Whatever the case, it is imperative that you research the names and groups behind the crypto project to determine its legitimacy.

  1. Utility

Indeed, one of the best measurements of learning, if it is useful to invest or avoid the cryptocurrency, is by finding out if the protocol solves a significant problem. If there are plenty of use cases for the protocol, it can raise the token’s market capitalization.

When you come across the thousands of digital currencies available today, you will inevitably read about solutions to issues within the industry, such as transaction times or smart contracts. Of course, it is important to note that many cryptos are trying to resolve external issues, like supply chains and non-profit contributions.

  1. Conventional Media and Social Media

Bitcoin, Ethereum, Dogecoin, and Shibacoin have captured most of the business news headlines over the last year, be it CNBC or The New York Times. But while this might suggest that it could be too late to get in on the bottom floor, it potentially legitimizes the digital currency and its more expansive goals.

Moreover, social media can also serve as a valuable source since it could tell you if this could be a premier coin or a pump-and-dump meme coin that serves no purpose other than to turn a quick profit (or loss), leaving those late to the party holding the bag.

  1. Stay on Top of Protocol Announcements

Should you partake in the “set it and forget it” investment strategy for cryptocurrencies? Some say that this is not the best strategy – for now. Therefore, it would be prudent to stay on top of any and all announcements from the project creators, giving you the latest developments for the project.

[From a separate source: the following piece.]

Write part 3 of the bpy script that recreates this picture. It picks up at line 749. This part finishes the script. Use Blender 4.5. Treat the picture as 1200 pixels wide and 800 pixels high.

In this case, the adage “no news is good news” does not ring true!

  1. Hash Rate

Do you want to uncover how secure a cryptocurrency is right now? Check out the hash rate. This piece of data gauges the complete computational power that a proof-of-work crypto network utilizes to execute transactions in a blockchain.

The higher the hash rate, the more computing power is necessary to seize control of a network.

As the saying goes, a high hash rate is a good hash rate.

  1. Observe the Technical Details

Here is the part that can get a bit more intricate, a daunting task for beginner traders. When you perform your fundamental analysis, it would be helpful to target some of the more technical details of cryptocurrency investing.

What should you do exactly? Here are a few strategies to incorporate into your trading journey:

  • Active Addresses: This is a gauge of the active addresses that are “open” during your chosen time span. In other words, these addresses are sending and receiving over days, weeks, or months. Let’s say six months is the figure you should keep an eye on throughout your analysis.
  • Market Capitalization: This is the valuation of the complete cryptocurrency (multiplying the circulating supply with the current price). Remember, this could be misleading information because of purposeful distortions, so complement this data with all other information.
  • Maximum Supply: This represents the total number of coins that will be mined and distributed to crypto investors.
  • Stock to Flow (S2F): This is a ratio that emphasizes the amount of a resource held in reserves divided by the amount that is created each year. It could spotlight a coin’s scarcity, highlighting its ability to retain its value over the long term.
  • Transaction Count: Measure how active or busy the cryptocurrency is by monitoring the network and determining over a specific period.
  • Transaction Value: Like the transaction count, the transaction value can convey to you how much money, be it $10 or $1,000, is being transacted during a set timeframe.

Final Thoughts

Like stocks or exchange-traded funds (ETFs), you should never go into a cryptocurrency investment without crucial information that can aid your trading endeavours. By choosing to be unaware of the fundamentals of your digital asset, you could lose out on money. In today’s environment, crypto trading has evolved beyond scanning Reddit or reading Telegram accounts. You need to do your research and gather all the valuable data to make an informed decision and enter into a suitable position.